As I have gotten older, I have become more mature in my
tastes. I like apple pie and vanilla ice cream. I do not seek out chocolate or
super sugary things. And I have come to like Burgundy and by extension, Pinot
Noir. Give me a bottle of wine with 11 to 13 percent alcohol, with flavor of
bright red cherry or medium cherry, with some vanilla and spice, or a light to
medium bodied Italian, and I am very happy. Santa Barbara, Santa Rita Hills,
Santa Ynez, Nuits St. George, Burgougne, Cotie Rotie, New York Cab Franc and Merlot, Oregon and Hudson Valley
Pinot and Baco Noirs, the list goes on and on. I like brighter whites, like Viognier from Virginia, Sauvignon Blanc from Long Island, and Riesling from the Finger Lakes. These are the new loves of an
older man. I am reminded of my late grandfather who traded in his beloved,
bounding beagles for a pointer who would hold on point until he could catch up.
Or Sam the Lion who returns to the fishless fishing hole in The Last Picture
Show, more content to reminisce than fish.
And of course there are always regrets. That I didn’t buy
more first growth Bordeaux at reasonable prices before the prices escalated to
beyond affordability. I still thank the Lord that I was able to drink dozens of
them back in the day. I regret having left a couple chateauneufs and amarone’s
go to long. I regret letting a dozen whites I’ve kept too long. There are
bottles I wasted on the wrong friends, or the wrong women. There are friends
and women I should have poured more generously for. More quiet moments I should
have shared with my dogs. More importantly, there are those who have passed
away that I look back on and wished I had shared more bottles with.

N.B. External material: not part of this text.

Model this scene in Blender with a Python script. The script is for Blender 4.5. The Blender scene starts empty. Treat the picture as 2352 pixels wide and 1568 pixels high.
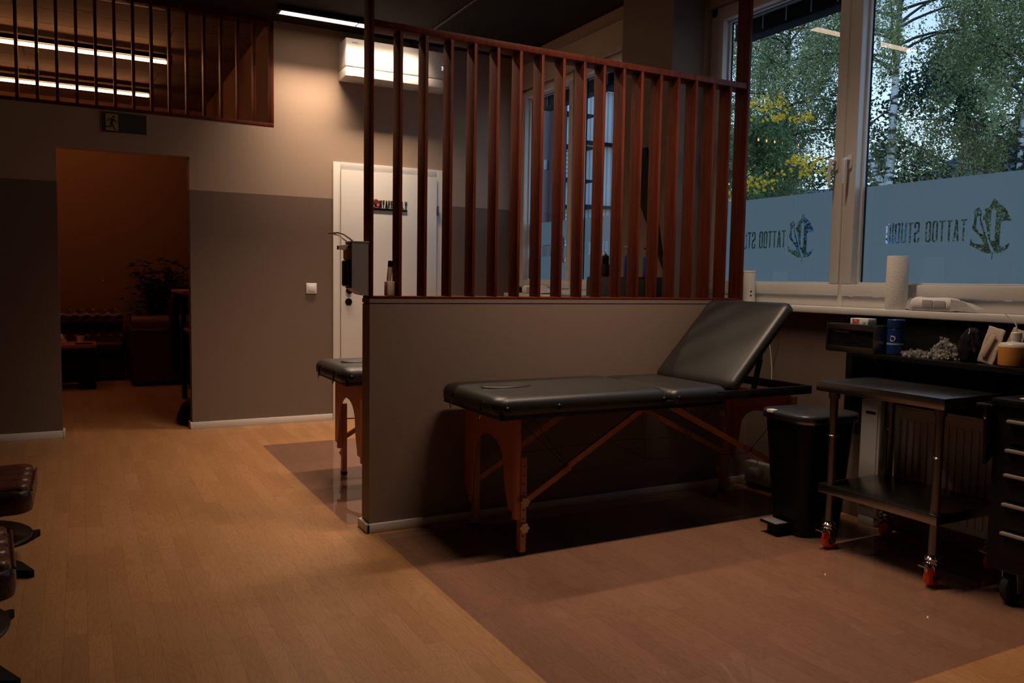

And of course there’s the realization that I need to drink a
little more and collect a little less. I’m not afraid of dying. And I’m not a
morbid person. I ain’t dying anytime soon. But one does realize that there’s
only so much one can consume or accumulate. He who dies with the most wine in
his cellar doesn’t win! As a young man I didn’t understand that. I bought with
abandon, zeal. I would come home, having stopped at my favorite wine haunts,
and leave the bottles in the car. Then later that evening, or sometime during
the weekend, I would transfer my prizes down into the basement, before I could
be found out by my wife. I would pay for the bottles in cash sometimes, so she
would not see my debit or credit purchases reflected in the statements, lest
she would know how much of our money I was “squandering” (her word) on wine.
But I am not asking for sympathy. I have a lot to look forward
to. I have a shitload of wine yet to drink. I have many friends left to invite
and drink with. There’s Sauterne’s and ports yet to be had. First growths to be
plucked. Steaks grilled to match with those Cabernet Sauvignons. And there’s
more and more Pinot Noir to discover. There's wines of Hungary and the Dalmatian Coast...and still more on the horizon.
The fun part of wine for me is the people I shared it with
along the way. Family, friends, old girlfriends, my wife, winemakers, and other
wine enthusiasts. There is nothing better than opening up a great bottle of
wine for those who really appreciate it. Sometimes it’s a $15 or $20 bottle. It
doesn’t have to be expensive. Sometimes it’s more. But it’s about understanding
where it came from, the history f the grape and the vineyard. The point of view
of the winemaker. The techniques they used to make the wine. And it’s about
people. You meet so many damned interesting people who like wine. And it’s what
makes it fun. I’m a wine geek. I admit it. And I love it!
So here, I am, with a cellar full of wine (not all of it for
the ages), and a lot of good friends (I am blessed). And in the end, that’s
what wine is really all about. Friends. Who wants to drink wine with people
they don’t like? To my friends, new and old, gone and not yet met, I say, thank
you for putting up with me, I am an admitted ass, and you’re welcome to share
my wine. When shall we meet again next and share another bottle? Let the
boatman wait on the shores of the Styx whittle away the hours a long time. To
everyone else who doesn’t care about me or wine, including the Grim Reaper, I
will rely on the sage wisdom of Alan Arkin, “Argo fuck yourself!”